ACLU Praises Cleveland Mayor's Support of KKK's First Amendment Right to March

August 3, 1999

FOR IMMEDIATE RELEASE

CLEVELAND -- The American Civil Liberties Union today praised the Cleveland Mayor Michael White for his efforts to protect the First Amendment right of marchers scheduled to rally in Cleveland later this month.

The August 21st rally by the Ku Klux Klan has been the source of considerable controversy, with some community leaders critical of the decision to allow the Klan to march at all. Others have criticized the mayor for a decision allowing Klansmen to use a police garage to don their robes and hoods.

While recognizing the offensive and racist nature of the Klan's message, the ACLU today commended White for allowing the marchers to prepare in an environment safe from physical violence.

"From our perspective, allowing the use of the police garage is a public safety issue, nothing more and nothing less," said Christine Link, Executive Director of the ACLU of Ohio. "It doesn't mean the mayor endorses what the Klan has to say; it means he takes seriously his duty to avoid violence and preserve law and order."

Under well-established First Amendment law, organizations such as the Klan have a right to speak, and public officials are obligated allow that speech to go forward on public property.

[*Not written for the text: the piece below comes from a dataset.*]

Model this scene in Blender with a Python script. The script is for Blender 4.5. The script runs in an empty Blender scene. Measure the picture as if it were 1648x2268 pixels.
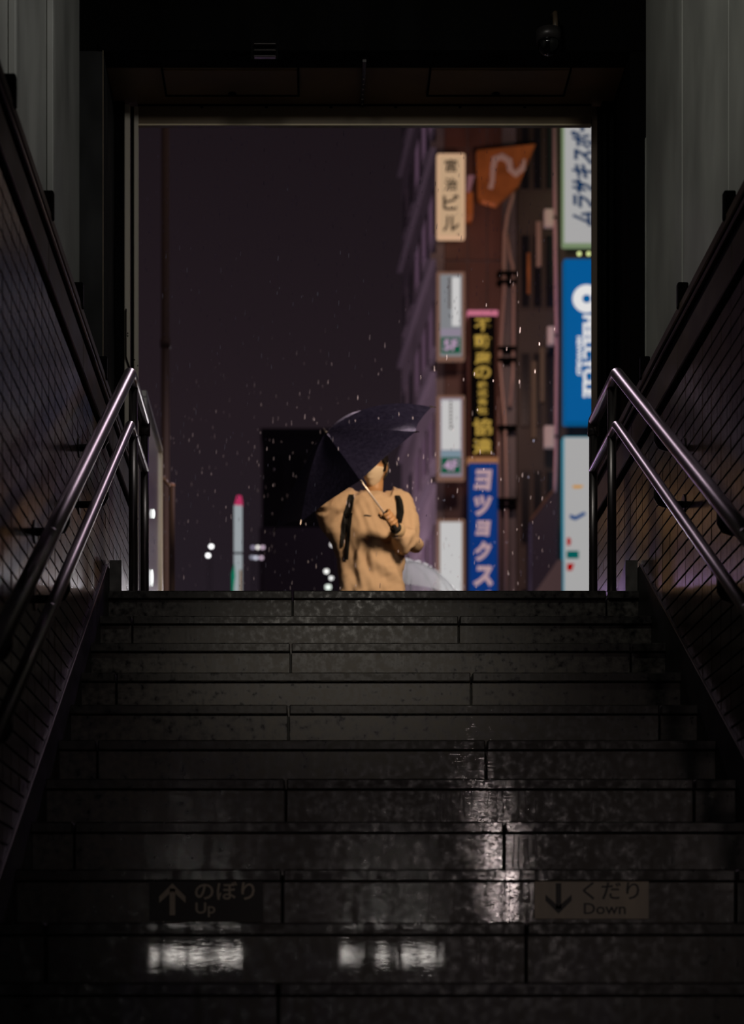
import bpy, bmesh, math, random
from mathutils import Vector, Matrix, noise
from mathutils.bvhtree import BVHTree

sc = bpy.context.scene
COL = sc.collection
random.seed(7)
# ------------------------------------------------------------------ photo frame
# 1648 x 2268 frame; the stairs' vanishing point is (699, 2218); focal length in pixels 4176
F, VX, VY = 4176.0, 699.0, 2218.0
def P(x, y, Y):                       # photo pixel at depth Y (metres in front of the eye) -> world point
    return Vector(((x - VX) * Y / F, Y, (VY - y) * Y / F))
def YX(px, X): return X * F / (px - VX)   # depth at which the plane X=const shows in column px

# ------------------------------------------------------------------ camera
cam_d = bpy.data.cameras.new('camera')
cam = bpy.data.objects.new('camera', cam_d); COL.objects.link(cam)
cam.location = (0, 0, 0); cam.rotation_euler = (math.pi / 2, 0, 0)
cam_d.sensor_fit = 'HORIZONTAL'; cam_d.sensor_width = 24.0
cam_d.lens = F / 1648 * 24.0
cam_d.shift_x = (824 - VX) / 1648; cam_d.shift_y = (VY - 1134) / 1648
cam_d.clip_start = 0.05; cam_d.clip_end = 500
cam_d.dof.use_dof = True; cam_d.dof.focus_distance = 7.6; cam_d.dof.aperture_fstop = 2.4
sc.camera = cam
# ------------------------------------------------------------------ world: rainy purple-brown city night
w = bpy.data.worlds.new('night_sky'); sc.world = w; w.use_nodes = True
nt = w.node_tree; nt.nodes.clear()
wo = nt.nodes.new('ShaderNodeOutputWorld'); bg = nt.nodes.new('ShaderNodeBackground')
tc = nt.nodes.new('ShaderNodeTexCoord'); sx = nt.nodes.new('ShaderNodeSeparateXYZ'); cr = nt.nodes.new('ShaderNodeValToRGB')
nt.links.new(tc.outputs['Generated'], sx.inputs[0]); nt.links.new(sx.outputs['Z'], cr.inputs[0])
nt.links.new(cr.outputs[0], bg.inputs[0]); nt.links.new(bg.outputs[0], wo.inputs[0])
e = cr.color_ramp.elements
e[0].position = 0.0; e[0].color = (.0170, .0132, .0235, 1)
e[1].position = 0.45; e[1].color = (.0090, .0060, .0078, 1)
m_ = e.new(0.23); m_.color = (.0155, .0108, .0150, 1)
m_ = e.new(0.30); m_.color = (.0160, .0103, .0135, 1)
bg.inputs[1].default_value = 1.0
# ------------------------------------------------------------------ lights
def area(name, loc, target, sx_, sy_, power, col, spread=180):
    l = bpy.data.lights.new(name, 'AREA'); l.shape = 'RECTANGLE'; l.size = sx_; l.size_y = sy_
    l.energy = power; l.color = col; l.spread = math.radians(spread)
    o = bpy.data.objects.new(name, l); COL.objects.link(o); o.location = loc
    o.rotation_euler = (Vector(target) - Vector(loc)).to_track_quat('-Z', 'Y').to_euler(); return o
def point(name, loc, power, col, r=.1):
    l = bpy.data.lights.new(name, 'POINT'); l.energy = power; l.color = col; l.shadow_soft_size = r
    o = bpy.data.objects.new(name, l); COL.objects.link(o); o.location = loc; return o
def spot(name, loc, target, power, col, ang, blend=.6, r=.1):
    l = bpy.data.lights.new(name, 'SPOT'); l.energy = power; l.color = col; l.spot_size = math.radians(ang); l.spot_blend = blend; l.shadow_soft_size = r
    o = bpy.data.objects.new(name, l); COL.objects.link(o); o.location = loc
    o.rotation_euler = (Vector(target) - Vector(loc)).to_track_quat('-Z', 'Y').to_euler(); return o
# warm lamp of the entrance, outside behind the right jamb, facing the person
spot('entrance_lamp_light', (1.46, 9.42, 3.62), (.40, 11.5, 2.85), 245, (1, .74, .50), 60, .5, .24)
# passage lamp behind the photographer (its image runs down the wet lower steps)
spot('passage_lamp_light', (1.22, -1.2, .95), (.35, 6.0, .7), 40, (1, .82, .78), 24, .9, .10)
# unseen lights added: a narrow spot on mid flight, two washing the panelled walls
spot('stair_fill_light', (.12, 2.6, 3.1), (.13, 7.2, 1.2), 120, (1, .91, .78), 21, 1.0, .25)
area('panel_wash_left', (.7, 5.2, 4.9), (-1.08, 7.3, 3.9), .5, .3, 4.6, (1, .99, .96), 95)
area('panel_wash_right', (-.3, 5.2, 4.9), (1.51, 7.5, 3.8), .5, .3, 5.6, (1, 1, .90), 95)
# street lamp, then unseen lights added for single surfaces outside
spot('street_lamp_light', (.35, 18.6, 10.3), (.35, 15.2, 1.7), 480, (1, .76, .95), 92, .35, .45)
spot('umbrella_sheen_light', (2.4, 16.5, 7.6), (.58, 11.0, 3.5), 190, (.60, .30, 1), 9, .7, .5)  # added for the purple sheen on the navy umbrella
spot('clear_umbrella_fill', (2.9, 14.0, 5.2), (.85, 15.5, 3.45), 420, (1, .97, .97), 28, .5, .15)  # added to whiten the clear umbrella
point('tile_streak_fill', (1.95, 30, 6.1), 260, (1, .95, 1), .28)  # unseen light added for white streaks on the left tiles
point('tile_glint_fill', (-1.7, 30, 6.0), 160, (.70, .45, 1), .28)  # unseen light added for violet glints on the right tiles
spot('facade_fill_low', (1.6, 40.5, 6), (4.6, 48, 9), 620, (1, .62, .52), 140, .8, .6)  # this and the next two are added to lift the building walls
spot('facade_fill_high', (4.6, 40, 17), (4.6, 48, 18), 640, (1, .62, .50), 140, .8, .6)
spot('side_wall_fill', (-2.8, 50, 9), (3, 52, 13), 2600, (.95, .70, .92), 130, .8, .8)
# ------------------------------------------------------------------ exposure
sc.view_settings.view_transform = 'Standard'; sc.view_settings.look = 'None'
sc.view_settings.exposure = 0.0; sc.view_settings.gamma = 1.0; sc.view_settings.use_curve_mapping = False
sc.cycles.use_denoising = True
sc.cycles.max_bounces = 6; sc.cycles.sample_clamp_indirect = 3.0; sc.cycles.caustics_reflective = False; sc.cycles.caustics_refractive = False

# ------------------------------------------------------------------ materials
MATS = {}
def mat(name, col, rough=.5, metal=0, spec=.5, emit=None, estr=1, bump=None, vary=None, coat=0, alpha=None):
    """procedural principled material; bump=(scale xyz, strength, distance); vary=(scale xyz, amount)"""
    if name in MATS: return MATS[name]
    m = bpy.data.materials.new(name); m.use_nodes = True; MATS[name] = m
    n = m.node_tree.nodes; L = m.node_tree.links; b = n['Principled BSDF']
    b.inputs['Base Color'].default_value = (*col, 1); b.inputs['Roughness'].default_value = rough
    b.inputs['Metallic'].default_value = metal; b.inputs['Specular IOR Level'].default_value = spec
    if coat: b.inputs['Coat Weight'].default_value = coat; b.inputs['Coat Roughness'].default_value = .08
    if emit: b.inputs['Emission Color'].default_value = (*emit, 1); b.inputs['Emission Strength'].default_value = estr
    def tex(scale, detail=4):
        t = n.new('ShaderNodeTexCoord'); mp = n.new('ShaderNodeMapping'); mp.inputs['Scale'].default_value = scale
        ns = n.new('ShaderNodeTexNoise'); ns.inputs['Scale'].default_value = 1; ns.inputs['Detail'].default_value = detail
        L.new(t.outputs['Object'], mp.inputs[0]); L.new(mp.outputs[0], ns.inputs['Vector']); return ns.outputs['Fac']
    if vary:
        f = tex(vary[0]); r = n.new('ShaderNodeMapRange'); r.inputs['From Min'].default_value = .3; r.inputs['From Max'].default_value = .7
        r.inputs['To Min'].default_value = 1 - vary[1]; r.inputs['To Max'].default_value = 1 + vary[1]
        L.new(f, r.inputs[0]); v = n.new('ShaderNodeVectorMath'); v.operation = 'SCALE'; v.inputs[0].default_value = col
        L.new(r.outputs[0], v.inputs['Scale']); L.new(v.outputs[0], b.inputs['Base Color'])
        r2 = n.new('ShaderNodeMapRange'); r2.inputs['From Min'].default_value = .3; r2.inputs['From Max'].default_value = .7
        r2.inputs['To Min'].default_value = max(.03, rough * (1 - vary[1] * .5)); r2.inputs['To Max'].default_value = min(1, rough * (1 + vary[1] * .5))
        L.new(f, r2.inputs[0]); L.new(r2.outputs[0], b.inputs['Roughness'])
    if bump:
        f = tex(bump[0]); bp = n.new('ShaderNodeBump'); bp.inputs['Strength'].default_value = bump[1]; bp.inputs['Distance'].default_value = bump[2]
        L.new(f, bp.inputs['Height']); L.new(bp.outputs[0], b.inputs['Normal'])
    return m
def glow(name, col, s=1.0, rough=.4):
    return mat(name, tuple(min(1, c * .15) for c in col), .7, spec=.1, emit=col, estr=s)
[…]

"The mayor has taken a tough stand on a difficult issue," said ACLU Legal Director Raymond Vasvari. "No one expects his position to be popular, but the First Amendment extends its protection to even the most vile speech."

"The mayor has a legal duty to protect the First Amendment rights of unpopular speakers, and to ensure that they can deliver their message in an ordered environment, free from violence," he added. "So far, he has done his duty admirably. Mayor White should be commended."